前回、高校在学中のメーデーの時のことをお話ししましたが、もしかしてお読みいただいた中には当時のこの都立高校はとんでもないところだったと思われた方もおられるかもしれませんので、少し訂正方々。
私はこの高校で生涯忘れ得ぬ恩師となった教師に出会いました。
この高校は元旧制高等女学校であったこともあって、当時でも女生徒の数の方が圧倒的に多く、しかも1・2年はクラス替えが無くそのまま持ち上がりで、3年になって進路別のクラス編成となりました。
私は理系国公立の大学を目指すクラスを選びましたが、ここにきてやっと男子と女子の比率が逆転しました。
で、当然ながら男子の数が多くなると、それまでの反動もあって (?) 結構ヤンチャ揃いのクラスとなりました。

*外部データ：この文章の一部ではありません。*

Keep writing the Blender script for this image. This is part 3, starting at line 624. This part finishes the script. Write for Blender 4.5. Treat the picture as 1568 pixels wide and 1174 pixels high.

そしてそのクラスの担任が、これまた生徒に合わせたように、ヤンチャと言うかバンカラで名が知れた生物の名物教師でした。
この教師、クラスの隣が生物の実験室・講堂で授業はいつもここでやっていたのですが、授業中は実験だけでなく講義の時もいつも教室の中をウロウロしながらで、そして何かにつけて後ろから男女関係なく生徒の頭を拳で次々にゴツン、ゴツンと。 これが結構痛いものでした。
このためもあって女生徒達からの評判はあまり良いものではありませんでしたが、私達ヤンチャな男子生徒にはこのバンカラさ故に逆に結構人気があったのです。 私達男子生徒からは 「橋やん」 と愛称で呼ばれていました。
そして登校日には毎日の如く、昼休みにクラスの男子生徒数名で連れだってお弁当を持って生物教室の奥にある準備室兼控室に押しかけ、同室のもう一人の生物の先生も巻き込んで、一緒に食べながらワイワイ・ガヤガヤと。
夏期には冷蔵庫の中の冷たく冷やしたポットのお水を、そして冬期にはストーブがガンガン焚かれていて大変に暖かく、ストーブの上のヤカンではお湯が沸いていましたので、お弁当を食べながらいつも勝手にこれらを (^_^)
しかしながら、このクラス担任もそしてもう一人の先生も、昼休みに毎日の如く押しかける私達に嫌な顔一つせず、いつも一緒になってワイワイやってくれました。
多分そのもう一人の先生にはさぞ迷惑なことではあったかと思いますが (^_^;
日々の話題は他愛もない事がほとんどで、それこそ男達のくせに女の子達のようなおしゃべりの時間でした。 女子高の様な学校の中にあって、先生二人も合わせて男ばかりの小さな世界。
そうした中で、自分の親たちからは言われたことのない (多分他の男子生徒も同じようなものだったかと) 様々なことを教えてもらった記憶が残っています。
世の中の仕組みのこと、人生のこと、仕事というものの考え方のこと、学問を含めた学びのこと、etc.etc. ・・・・
後から考えると、これが私達ヤンチャ坊主にとって有意義な進路指導になっていました。 少人数の男子生徒に対するものではありましたが、まさに教室での授業以外で、学校というものの本来あるべき姿の一つであったのではないかと思っています。
で、この担任の教師が防大を受験するときに私を呼んで、「お前ね、文系が滅茶苦茶だけど理数系はまあまあなので、1年からの成績は学年で2番で生活態度もまじめな生徒だと推薦状に書いておいたから」 と。
この推薦状のお陰もあってか、旧制高等女学校を前身とする本校始まって以来初の防大に合格、進学でした。
そして防大に進んだ後、暫くして我が恩師と仰ぐこの教師が急逝したことを知らされ、後でご自宅に弔問に伺ったことを覚えています。 (確か中国からの帰りだったと聞きましたが、向こうで何かあったんですかねえ ?)
この恩師、これも後で聞いた話ですが、在校当時、国労や様々な労組の一大拠点となっていた某市での日教組の幹部であったとか。
在学中、その様なことはおくびにも出さない、男子生徒にとってはある意味大変面白い教師ではありました。
その日教組の幹部がよくまあ私の防大受験時に推薦状を書いてくれたと思いますが、彼なりに生徒達を大事にする人だったと感じた次第です。
私の人生で忘れ得ぬ人の一人となった、高校時代の恩師です。